◆ WHAT YOU HAVE TO DO
Quote the data exactly, first line to the line containing "SC.camera = camo", with no pictures.

==========

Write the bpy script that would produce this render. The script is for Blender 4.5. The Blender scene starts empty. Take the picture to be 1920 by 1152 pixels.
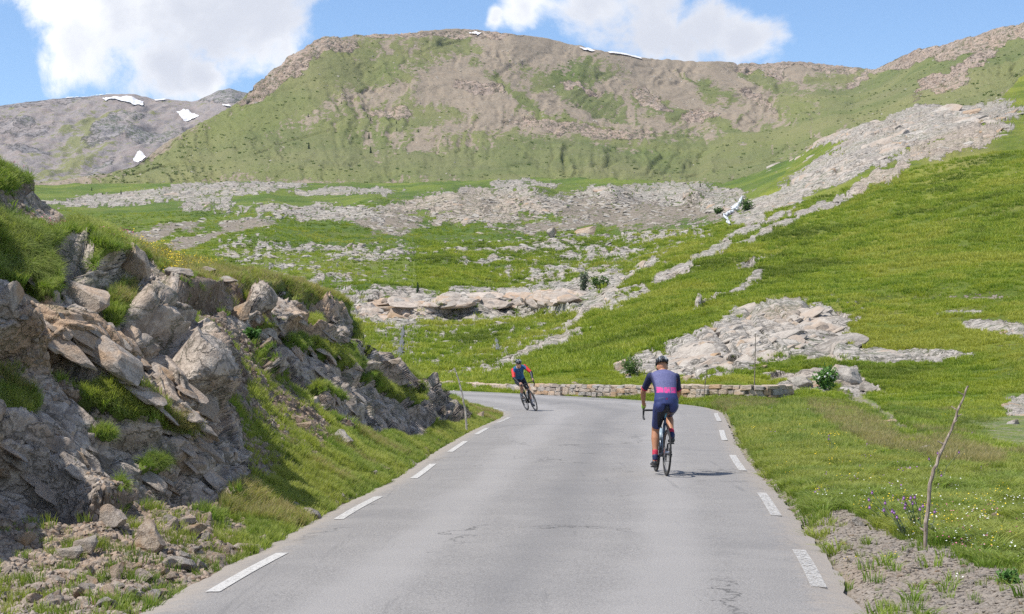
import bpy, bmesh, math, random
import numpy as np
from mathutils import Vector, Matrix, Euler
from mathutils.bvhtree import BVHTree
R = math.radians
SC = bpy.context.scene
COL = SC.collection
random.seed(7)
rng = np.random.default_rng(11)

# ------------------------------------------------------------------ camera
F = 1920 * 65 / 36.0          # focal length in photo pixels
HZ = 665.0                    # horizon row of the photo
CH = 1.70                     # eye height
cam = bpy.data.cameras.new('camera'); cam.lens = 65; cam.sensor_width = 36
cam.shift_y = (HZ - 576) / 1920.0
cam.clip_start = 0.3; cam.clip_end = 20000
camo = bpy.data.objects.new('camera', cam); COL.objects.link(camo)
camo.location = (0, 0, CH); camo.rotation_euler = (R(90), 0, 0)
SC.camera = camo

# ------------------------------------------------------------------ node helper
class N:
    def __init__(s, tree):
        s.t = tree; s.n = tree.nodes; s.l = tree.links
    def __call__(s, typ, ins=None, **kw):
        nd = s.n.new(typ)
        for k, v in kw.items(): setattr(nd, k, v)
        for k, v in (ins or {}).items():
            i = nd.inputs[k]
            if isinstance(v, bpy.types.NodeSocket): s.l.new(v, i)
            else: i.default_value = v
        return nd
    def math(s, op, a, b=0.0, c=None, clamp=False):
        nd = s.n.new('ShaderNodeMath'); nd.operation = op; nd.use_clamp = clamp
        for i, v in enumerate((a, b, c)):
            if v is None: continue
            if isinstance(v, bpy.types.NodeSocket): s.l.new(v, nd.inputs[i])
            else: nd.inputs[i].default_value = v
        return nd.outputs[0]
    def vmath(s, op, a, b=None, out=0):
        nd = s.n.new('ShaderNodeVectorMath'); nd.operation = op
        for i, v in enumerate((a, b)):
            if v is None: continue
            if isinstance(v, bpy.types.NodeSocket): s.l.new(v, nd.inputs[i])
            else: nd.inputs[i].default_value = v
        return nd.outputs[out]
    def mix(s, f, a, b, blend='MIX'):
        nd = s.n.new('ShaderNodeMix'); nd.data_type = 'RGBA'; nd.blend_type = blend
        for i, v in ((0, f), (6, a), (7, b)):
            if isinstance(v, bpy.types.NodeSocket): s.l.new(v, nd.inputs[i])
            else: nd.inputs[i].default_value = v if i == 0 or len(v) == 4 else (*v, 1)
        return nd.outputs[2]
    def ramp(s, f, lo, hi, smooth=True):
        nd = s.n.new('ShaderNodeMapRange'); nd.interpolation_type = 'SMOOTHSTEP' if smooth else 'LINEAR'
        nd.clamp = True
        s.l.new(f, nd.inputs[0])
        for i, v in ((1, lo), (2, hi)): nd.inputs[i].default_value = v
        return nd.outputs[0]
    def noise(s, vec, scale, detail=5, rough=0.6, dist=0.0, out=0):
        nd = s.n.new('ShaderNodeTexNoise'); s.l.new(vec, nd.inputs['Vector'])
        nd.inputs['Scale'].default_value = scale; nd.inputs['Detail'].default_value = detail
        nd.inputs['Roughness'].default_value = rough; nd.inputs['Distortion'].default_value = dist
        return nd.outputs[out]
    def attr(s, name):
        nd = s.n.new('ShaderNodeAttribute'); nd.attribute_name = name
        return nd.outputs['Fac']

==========

◆ COMPLETE ANSWER
Write the bpy script that would produce this render. The script is for Blender 4.5. The Blender scene starts empty. Take the picture to be 1920 by 1152 pixels.
import bpy, bmesh, math, random
import numpy as np
from mathutils import Vector, Matrix, Euler
from mathutils.bvhtree import BVHTree
R = math.radians
SC = bpy.context.scene
COL = SC.collection
random.seed(7)
rng = np.random.default_rng(11)

# ------------------------------------------------------------------ camera
F = 1920 * 65 / 36.0          # focal length in photo pixels
HZ = 665.0                    # horizon row of the photo
CH = 1.70                     # eye height
cam = bpy.data.cameras.new('camera'); cam.lens = 65; cam.sensor_width = 36
cam.shift_y = (HZ - 576) / 1920.0
cam.clip_start = 0.3; cam.clip_end = 20000
camo = bpy.data.objects.new('camera', cam); COL.objects.link(camo)
camo.location = (0, 0, CH); camo.rotation_euler = (R(90), 0, 0)
SC.camera = camo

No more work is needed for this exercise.